> _Task statement_
Only the lines from the start of the data to the line containing "CAM_H = 1.65", both included, should be output, exactly and without pictures.

----- Data excerpt -----

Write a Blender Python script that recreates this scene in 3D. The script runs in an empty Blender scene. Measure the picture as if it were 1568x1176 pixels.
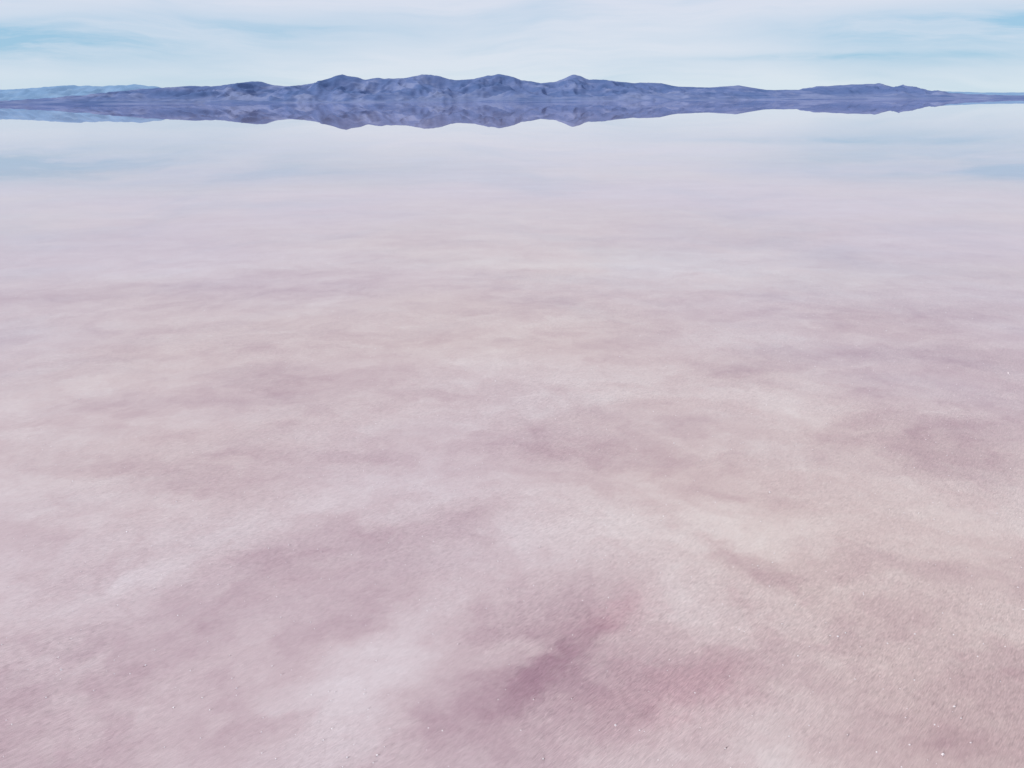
import bpy, math, random
from mathutils import Matrix, Vector, noise

random.seed(4)
scn = bpy.context.scene
scn.view_settings.view_transform = 'Standard'
scn.view_settings.look = 'None'
scn.view_settings.exposure = 0
CAM_H = 1.65

# ---------------------------------------------------------------- node helpers
class NT:
    def __init__(s, tree):
        s.t = tree; s.n = tree.nodes; s.l = tree.links
    def put(s, sock, v):
        if v is None: return
        if isinstance(v, bpy.types.NodeSocket): s.l.new(v, sock)
        else:
            if sock.type == 'RGBA' and len(v) == 3: v = (*v, 1)
            sock.default_value = v
    def math(s, op, a, b=None, c=None, clamp=False):
        n = s.n.new('ShaderNodeMath'); n.operation = op; n.use_clamp = clamp
        s.put(n.inputs[0], a); s.put(n.inputs[1], b); s.put(n.inputs[2], c)
        return n.outputs[0]
    def vmath(s, op, a, b=None, scale=None):
        n = s.n.new('ShaderNodeVectorMath'); n.operation = op
        s.put(n.inputs[0], a); s.put(n.inputs[1], b)
        if scale is not None: s.put(n.inputs['Scale'], scale)
        return n.outputs['Value'] if op in ('LENGTH', 'DOT_PRODUCT') else n.outputs[0]
    def mapping(s, v, loc=(0,0,0), rot=(0,0,0), sc=(1,1,1), typ='POINT'):
        n = s.n.new('ShaderNodeMapping'); n.vector_type = typ
        s.put(n.inputs['Vector'], v); n.inputs['Location'].default_value = loc
        n.inputs['Rotation'].default_value = rot; n.inputs['Scale'].default_value = sc
        return n.outputs[0]
    def noise(s, v, scale, detail=3, rough=0.5, dist=0.0, color=False):
        n = s.n.new('ShaderNodeTexNoise'); s.put(n.inputs['Vector'], v)
        n.inputs['Scale'].default_value = scale; n.inputs['Detail'].default_value = detail
        n.inputs['Roughness'].default_value = rough; n.inputs['Distortion'].default_value = dist
        return n.outputs['Color'] if color else n.outputs[0]
    def mix(s, f, a, b, mode='MIX'):
        n = s.n.new('ShaderNodeMix'); n.data_type = 'RGBA'; n.blend_type = mode
        s.put(n.inputs[0], f); s.put(n.inputs[6], a); s.put(n.inputs[7], b)
        return n.outputs[2]
    def rng(s, v, a, b, c, d, smooth=False):
        n = s.n.new('ShaderNodeMapRange'); n.clamp = True
        if smooth: n.interpolation_type = 'SMOOTHSTEP'
        s.put(n.inputs[0], v)
        for i, x in enumerate((a, b, c, d)): n.inputs[i+1].default_value = x
        return n.outputs[0]
    def ramp(s, v, stops):
        n = s.n.new('ShaderNodeValToRGB'); s.put(n.inputs[0], v)
        e = n.color_ramp.elements
        while len(e) < len(stops): e.new(0.5)
        for el, (p, c) in zip(e, stops): el.position = p; el.color = (*c, 1)
        return n.outputs[0]
    def gauss(s, v, cx, cy, ang, lx, ly, amp):
        """soft elliptical patch on the ground, centre (cx,cy) metres, half sizes lx, ly"""
        m = s.mapping(v, loc=(cx, cy, 0), rot=(0, 0, math.radians(ang)), sc=(lx, ly, 1e3), typ='TEXTURE')
        d = s.vmath('DOT_PRODUCT', m, m)
        e = s.math('EXPONENT', s.math('MULTIPLY', d, -1.0))
        return s.math('MULTIPLY', e, amp)

def new_mat(name):
    m = bpy.data.materials.new(name); m.use_nodes = True
    m.node_tree.nodes.clear()
    k = NT(m.node_tree)
    out = k.n.new('ShaderNodeOutputMaterial')
    return m, k, out

def link_obj(name, verts, faces, mat, smooth=False):
    me = bpy.data.meshes.new(name); me.from_pydata(verts, [], faces); me.update()
    ob = bpy.data.objects.new(name, me); scn.collection.objects.link(ob)
    me.materials.append(mat)
    if smooth: me.shade_smooth()
    return ob

# ---------------------------------------------------------------- sky
SUN_EL, SUN_AZ = 46, -105     # azimuth measured from +Y towards +X
w = bpy.data.worlds.new("World"); scn.world = w; w.use_nodes = True
try:
    w.cycles.sampling_method = 'MANUAL'; w.cycles.sample_map_resolution = 256
except Exception: pass
w.node_tree.nodes.clear(); k = NT(w.node_tree)
out = k.n.new('ShaderNodeOutputWorld'); bg = k.n.new('ShaderNodeBackground')
sky = k.n.new('ShaderNodeTexSky'); sky.sky_type = 'NISHITA'; sky.sun_disc = False
sky.sun_elevation = math.radians(SUN_EL); sky.sun_rotation = math.radians(SUN_AZ)
sky.ozone_density = 3.0; sky.dust_density = 0.3; sky.air_density = 1.0
tc = k.n.new('ShaderNodeTexCoord'); dirv = tc.outputs['Generated']
warp = k.noise(dirv, 3.0, 3, color=True)
warp = k.vmath('SCALE', k.vmath('SUBTRACT', warp, (0.5, 0.5, 0.5)), scale=0.20)
dw = k.vmath('ADD', dirv, k.vmath('MULTIPLY', warp, (1, 1, 0.45)))
dp = k.vmath('ADD', dirv, k.vmath('MULTIPLY', warp, (1, 1, 0.15)))
st = k.noise(k.mapping(dw, rot=(0, math.radians(9), 0), sc=(2.6, 2.6, 17)), 1.0, 6, 0.52)
st2 = k.noise(k.mapping(dw, rot=(0, math.radians(-8), 0), sc=(6, 6, 66)), 1.0, 6, 0.62)
def skypatch(v, c, r, amp):
    m = k.vmath('DIVIDE', k.vmath('SUBTRACT', v, c), r)
    return k.math('MULTIPLY', k.math('EXPONENT', k.math('MULTIPLY', k.vmath('DOT_PRODUCT', m, m), -1.0)), amp)
hole = skypatch(dp, (-0.54, 0.865, 0.056), (0.21, 0.5, 0.018), 1.25)
for c, r, a in (((0.54, 0.865, 0.069), (0.23, 0.5, 0.017), 1.2),
                ((-0.26, 0.94, 0.078), (0.20, 0.5, 0.018), 0.50),
                ((0.34, 0.93, 0.043), (0.15, 0.5, 0.0035), 0.55),
                ((0.47, 0.88, 0.038), (0.24, 0.5, 0.012), 0.40),
                ((-0.5, 0.88, 0.020), (0.2, 0.5, 0.008), 0.15)):
    hole = k.math('ADD', hole, skypatch(dp, c, r, a))
open_ = k.math('ADD', k.rng(st, 0.42, 0.70, 0.0, 0.28, True), k.rng(st2, 0.40, 0.68, -0.07, 0.17))
hole = k.math('MULTIPLY', hole, k.rng(st2, 0.38, 0.6, 1.2, 0.30))
open_ = k.math('ADD', open_, hole, clamp=True)
sepd = k.n.new('ShaderNodeSeparateXYZ'); k.l.new(dirv, sepd.inputs[0])
zc = sepd.outputs[2]
cloud = k.ramp(k.rng(zc, 0.0, 0.5, 0, 1), [(0.0, (.68, .79, .85)), (0.08, (.70, .77, .86)), (0.24, (.68, .73, .85)), (1.0, (.66, .68, .75))])
cloud = k.vmath('SCALE', cloud, scale=10.0)
bluesky = k.mix(0.78, sky.outputs[0], (3.2, 5.7, 8.0))
col = k.mix(open_, cloud, bluesky)
k.put(bg.inputs[0], col); bg.inputs[1].default_value = 0.10
k.l.new(bg.outputs[0], out.inputs[0])

sl = bpy.data.lights.new("sun", 'SUN'); sl.energy = 2.5; sl.angle = math.radians(0.53); sl.color = (1, .96, .9)
so = bpy.data.objects.new("sun", sl); scn.collection.objects.link(so)
a, e = math.radians(SUN_AZ), math.radians(SUN_EL)
sd = Vector((math.sin(a)*math.cos(e), math.cos(a)*math.cos(e), math.sin(e)))
so.rotation_euler = sd.to_track_quat('Z', 'Y').to_euler(); so.location = (0, 0, 50)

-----

> _Solution to this task_
Write a Blender Python script that recreates this scene in 3D. The script runs in an empty Blender scene. Measure the picture as if it were 1568x1176 pixels.
import bpy, math, random
from mathutils import Matrix, Vector, noise

random.seed(4)
scn = bpy.context.scene
scn.view_settings.view_transform = 'Standard'
scn.view_settings.look = 'None'
scn.view_settings.exposure = 0
CAM_H = 1.65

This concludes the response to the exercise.